::: INFORMATION GIVEN

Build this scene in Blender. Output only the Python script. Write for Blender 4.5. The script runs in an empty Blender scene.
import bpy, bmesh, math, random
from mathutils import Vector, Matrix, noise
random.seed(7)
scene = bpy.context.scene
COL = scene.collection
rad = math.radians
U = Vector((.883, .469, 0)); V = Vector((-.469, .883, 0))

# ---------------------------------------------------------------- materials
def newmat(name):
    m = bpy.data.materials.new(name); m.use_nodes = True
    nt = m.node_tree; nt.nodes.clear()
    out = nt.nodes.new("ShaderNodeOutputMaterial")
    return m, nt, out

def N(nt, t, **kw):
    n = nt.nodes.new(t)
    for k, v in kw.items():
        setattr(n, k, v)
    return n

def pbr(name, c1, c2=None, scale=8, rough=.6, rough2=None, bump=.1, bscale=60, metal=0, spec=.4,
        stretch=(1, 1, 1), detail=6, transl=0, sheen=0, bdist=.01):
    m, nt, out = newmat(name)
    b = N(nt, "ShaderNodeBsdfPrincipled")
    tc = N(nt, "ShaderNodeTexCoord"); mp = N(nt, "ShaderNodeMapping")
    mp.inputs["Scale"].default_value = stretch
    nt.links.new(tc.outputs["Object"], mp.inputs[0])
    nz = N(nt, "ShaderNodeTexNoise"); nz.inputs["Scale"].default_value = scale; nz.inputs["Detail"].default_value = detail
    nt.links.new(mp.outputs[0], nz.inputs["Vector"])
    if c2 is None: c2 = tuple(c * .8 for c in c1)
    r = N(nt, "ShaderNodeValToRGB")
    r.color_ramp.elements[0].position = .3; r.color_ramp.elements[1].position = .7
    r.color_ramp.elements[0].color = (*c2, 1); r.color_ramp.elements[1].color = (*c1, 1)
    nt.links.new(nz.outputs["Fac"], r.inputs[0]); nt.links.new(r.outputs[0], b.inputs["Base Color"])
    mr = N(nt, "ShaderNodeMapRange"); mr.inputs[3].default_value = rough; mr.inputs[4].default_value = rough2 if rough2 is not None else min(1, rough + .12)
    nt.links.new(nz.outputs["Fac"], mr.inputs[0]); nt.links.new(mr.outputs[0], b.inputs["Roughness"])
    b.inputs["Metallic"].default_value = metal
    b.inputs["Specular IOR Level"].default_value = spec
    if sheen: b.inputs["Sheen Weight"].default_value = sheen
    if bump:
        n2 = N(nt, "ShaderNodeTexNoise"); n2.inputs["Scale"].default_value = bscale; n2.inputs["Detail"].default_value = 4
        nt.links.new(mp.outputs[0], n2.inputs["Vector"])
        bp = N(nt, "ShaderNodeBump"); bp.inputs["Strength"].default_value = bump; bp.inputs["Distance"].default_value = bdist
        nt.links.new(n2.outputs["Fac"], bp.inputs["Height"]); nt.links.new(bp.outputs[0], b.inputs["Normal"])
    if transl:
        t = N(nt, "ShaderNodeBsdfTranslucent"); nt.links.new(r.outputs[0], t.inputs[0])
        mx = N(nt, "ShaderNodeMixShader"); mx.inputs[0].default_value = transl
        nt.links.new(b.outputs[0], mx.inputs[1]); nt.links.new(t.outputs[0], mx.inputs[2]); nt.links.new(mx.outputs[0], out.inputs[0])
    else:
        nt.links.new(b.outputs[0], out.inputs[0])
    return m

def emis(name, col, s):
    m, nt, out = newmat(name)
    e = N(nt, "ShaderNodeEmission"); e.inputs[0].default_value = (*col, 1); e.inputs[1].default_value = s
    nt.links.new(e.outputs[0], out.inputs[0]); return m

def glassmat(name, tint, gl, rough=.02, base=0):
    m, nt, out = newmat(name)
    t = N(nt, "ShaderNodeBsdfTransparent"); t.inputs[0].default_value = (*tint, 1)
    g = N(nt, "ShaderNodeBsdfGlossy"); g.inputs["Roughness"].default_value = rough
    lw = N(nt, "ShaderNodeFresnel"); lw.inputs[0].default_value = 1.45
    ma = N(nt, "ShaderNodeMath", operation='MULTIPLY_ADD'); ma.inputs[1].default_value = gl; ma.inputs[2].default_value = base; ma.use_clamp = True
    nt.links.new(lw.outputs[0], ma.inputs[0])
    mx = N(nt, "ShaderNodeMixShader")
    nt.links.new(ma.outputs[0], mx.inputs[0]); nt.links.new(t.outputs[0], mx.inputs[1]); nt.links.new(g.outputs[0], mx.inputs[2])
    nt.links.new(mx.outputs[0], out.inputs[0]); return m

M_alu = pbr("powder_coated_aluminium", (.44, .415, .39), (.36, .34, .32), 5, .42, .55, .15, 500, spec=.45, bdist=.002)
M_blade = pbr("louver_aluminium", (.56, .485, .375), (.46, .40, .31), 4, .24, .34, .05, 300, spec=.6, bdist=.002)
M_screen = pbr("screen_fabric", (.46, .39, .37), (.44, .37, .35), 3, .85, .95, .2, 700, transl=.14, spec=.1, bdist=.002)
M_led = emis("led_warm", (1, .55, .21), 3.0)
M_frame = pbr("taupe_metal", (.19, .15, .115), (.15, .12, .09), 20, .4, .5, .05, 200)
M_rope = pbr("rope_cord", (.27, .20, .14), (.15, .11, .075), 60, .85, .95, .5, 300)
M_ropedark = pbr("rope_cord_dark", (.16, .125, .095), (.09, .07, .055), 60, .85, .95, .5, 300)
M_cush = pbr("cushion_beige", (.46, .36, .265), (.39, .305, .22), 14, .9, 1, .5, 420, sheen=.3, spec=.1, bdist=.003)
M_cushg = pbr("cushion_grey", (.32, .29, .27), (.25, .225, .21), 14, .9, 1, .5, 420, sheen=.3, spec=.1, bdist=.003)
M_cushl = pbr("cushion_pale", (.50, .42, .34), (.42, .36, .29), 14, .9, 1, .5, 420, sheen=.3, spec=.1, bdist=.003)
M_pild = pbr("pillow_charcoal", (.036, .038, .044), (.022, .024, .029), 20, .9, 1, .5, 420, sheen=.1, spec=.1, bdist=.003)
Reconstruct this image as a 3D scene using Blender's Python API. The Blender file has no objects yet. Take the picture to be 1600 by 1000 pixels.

::::::

Look over the listing above. Pick out and copy every line that includes "Python".

ANSWER TO THIS PROBLEM
Build this scene in Blender. Output only the Python script. Write for Blender 4.5. The script runs in an empty Blender scene.
Reconstruct this image as a 3D scene using Blender's Python API. The Blender file has no objects yet. Take the picture to be 1600 by 1000 pixels.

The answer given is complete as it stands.